After selling his license back to Fila and moving to Florida in 1991, Mr. Altice, who had lived in Ruxton for seven years, became a distributor for Ellesse, an apparel company. He retired last year.

"He was a very skilled marketer," said Mr. Altice's son-in-law, M. David LeBrun of Sparks. "He was responsible for creating a major employer for Baltimore."

After Mr. Altice negotiated a lease agreement with Fila SpA of Italy to sell athletic shoes in this country, he had the difficult task of promoting a new shoe brand, Mr. LeBrun said. At the time, Fila was known here for its apparel.

"It was his idea to buy the license from Fila in Italy to sell footwear in this country," said Howe Burch, senior vice president of advertising and communications for Fila USA. "Under his management, that company really established a position in this country as a serious player."
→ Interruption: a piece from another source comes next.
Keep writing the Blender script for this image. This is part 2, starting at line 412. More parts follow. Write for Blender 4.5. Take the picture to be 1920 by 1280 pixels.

Former colleague Alberto Verdi of Baltimore remembers Mr. Altice as a "great entrepreneur. He contributed a lot to Fila's success in the United States."

Mr. Verdi, who is executive vice president of apparel for Fila, said he and Mr. Altice worked on developing products for the company. "He was very charismatic, very generous, very likable."

In 1986, Mr. Altice was named Maryland's Small-Business Person of the Year.

Born and raised in Williamson, W. Va., he earlier held railroad jobs and worked as a traveling salesman for Carnation Inc. He joined Converse Inc., an athletic shoe company in Framingham, Mass., as a distribution manager in the mid-1970s and became its head of U.S. marketing.

Services were to be held at 3 p.m. today at Towson United Methodist Church, Hampton Lane and Dulaney Valley Road.

Survivors include his wife of 46 years, the former Carole J. Justice; three daughters, Elaine Saman and Rhonda Jackson, both of Boca Raton, and Marsha LeBrun of Sparks; two sisters, Lynette Helms of Raleigh, N.C., and Jessie Foit of Williamson; a brother, Harold I. Altice of Raleigh; and four grandchildren.